Rares sont les bons critiques de musique de film. Souvent, ils ne rendent pas compte de la part d’arbitraire, de magie qui fait qu’une musique et des images marchent de concert. Ils ont tendance à intellectualiser un processus qui est le plus naturel et spontané du monde. Souvent, ce sont des gens qui viennent du cinéma et ne sont parfois pas très armés pour parler de musique. J’ai travaillé avec un réalisateur, dont je ne citerai pas le nom, qui voulait à tout prix une musique pour piano parce que, me disait-il, en écoutant une pièce pour cordes, il trouvait le violon trop romantique… J’avais beau lui dire que lorsque Bartók écrit pour cordes ce n’est pas toujours très romantique et que, réciproquement, quand Chopin ou Rachmaninov écrivent pour le piano, le résultat est assez romantique ! La question de savoir si une musique sera motorique ou romantique ne tient pas tant au support instrumental (piano, cordes…) mais au tempo, au langage harmonique, et à bien d’autres choses encore.
Que trouvez-vous plus normal : faire de la critique de musique de film dans un journal de musique ou bien dans des revues de cinéma (il est vrai que celles-ci n’en font pas souvent) ?
Dans Positif, il y a eu plusieurs bons dossiers consacrés à la musique de film.
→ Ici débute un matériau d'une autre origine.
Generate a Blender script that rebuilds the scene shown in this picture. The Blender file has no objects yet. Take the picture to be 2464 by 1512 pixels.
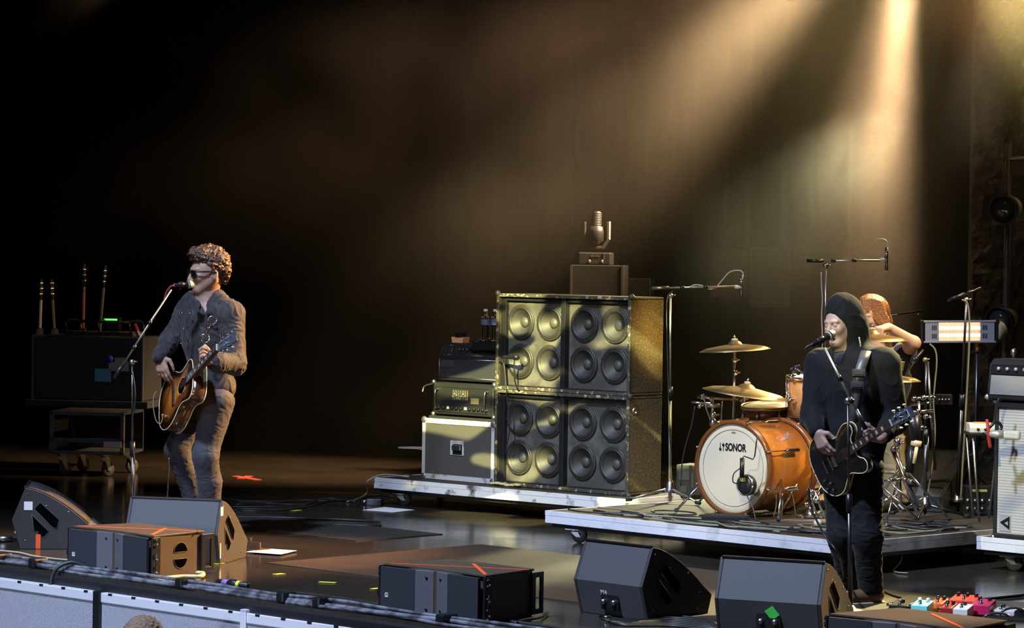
import bpy, math, random, time
import numpy as np
from mathutils import Vector, Matrix, noise
T0 = time.time()
random.seed(7); np.random.seed(7)
S = bpy.context.scene
COL = S.collection
R = math.radians

# ------------------------------------------------------------------ camera
FPX, CAMH, ROLL = 7200.0, 1.81, 0.0155
PITCH = math.atan(156 / FPX)
_f = Vector((0, math.cos(PITCH), -math.sin(PITCH)))
_r0 = Vector((1, 0, 0)); _u0 = Vector((0, math.sin(PITCH), math.cos(PITCH)))
_r = _r0 * math.cos(ROLL) + _u0 * math.sin(ROLL)
_u = _u0 * math.cos(ROLL) - _r0 * math.sin(ROLL)
CAMP = Vector((0, 0, CAMH))
cd = bpy.data.cameras.new('camera'); cam = bpy.data.objects.new('camera', cd); COL.objects.link(cam)
cd.sensor_width = 36; cd.lens = 36 * FPX / 2464; cd.clip_end = 200; cd.clip_start = 0.1
cam.matrix_world = Matrix(((_r.x, _u.x, -_f.x, 0), (_r.y, _u.y, -_f.y, 0), (_r.z, _u.z, -_f.z, CAMH), (0, 0, 0, 1)))
S.camera = cam

def ray(px, py):
    return _f + _r * ((px - 1232) / FPX) - _u * ((py - 756) / FPX)
def G(px, py, z=0.0):
    d = ray(px, py); return CAMP + d * ((z - CAMH) / d.z)
def D(px, py, y):
    d = ray(px, py); return CAMP + d * (y / d.y)

# ------------------------------------------------------------------ world and exposure
w = bpy.data.worlds.new('dark_hall'); S.world = w; w.use_nodes = True
w.node_tree.nodes['Background'].inputs[0].default_value = (0.35, 0.42, 0.6, 1)
w.node_tree.nodes['Background'].inputs[1].default_value = 0.006
S.view_settings.view_transform = 'Standard'; S.view_settings.look = 'None'
S.view_settings.exposure = 0.0; S.view_settings.gamma = 1.0; S.view_settings.use_curve_mapping = False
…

Je voudrais rendre hommage à quelqu’un qui écrit très bien sur la musique de film et qui est lui-même compositeur : Michel Chion. Il met le doigt sur des réalités parfois extrêmement complexes, et toujours d’une manière limpide. Sur la question des rapports entre musique et image, il a un point de vue très pragmatique. C’est salutaire.